Friday, June 16, 2017


From Friday evening, not good photos but I was happy to get them. Mike O'Leary found a bunch of Dickcissels in the large and beautiful meadow at the corner of Rotunda and Southfield.  On my first visit I counted four singing males - mostly singing from within the grasses. This is the only singer that perched in the open.  

When leaving Friday evening, a Dickcissel flew from the field and landed on the faux brick wall surrounding the Ford test track.  As I drove by, I heard at least two birds singing from within the test track wall.

On Saturday morning early I went back for better light and a chance for better photos.  I did get eye-level photos but they were horribly pixelated.

Below:  I was able to get clearer video.

I don't think I have noticed before how pretty the back streaking is on Dickcissels.  

Undaunted, I went back again on Sunday morning.  From yesterday's count by others, it was estimated that there may be as many as fourteen birds.  Below, a pair were perched up together.  Still pixelated, but maybe slightly better.
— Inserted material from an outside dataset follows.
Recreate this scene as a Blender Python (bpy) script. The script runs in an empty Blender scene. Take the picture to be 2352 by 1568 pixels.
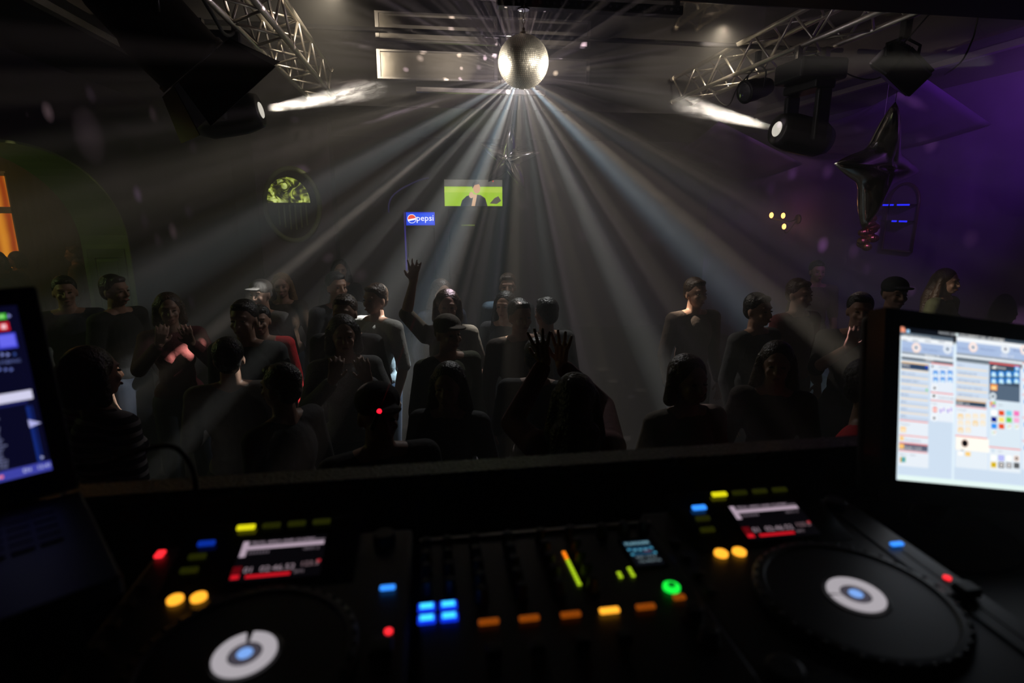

Above and two below:  female Dickcissel.

Above and below:  male Dickcissel.

This is such a beautiful field.  Several years ago there were nesting Grasshopper Sparrows here.  Julie Craves alerted the field owners of the nesting Dickcissels and they were quick to put up Rare Bird nesting signs.  Please honor the words on the sign.  The birds I photographed are easy to see from the mown edge.  Also, there are no plans to mow the field until later this summer.  In this highly urbanized area, one day it will be developed, but for now we can enjoy the occasional special finds here.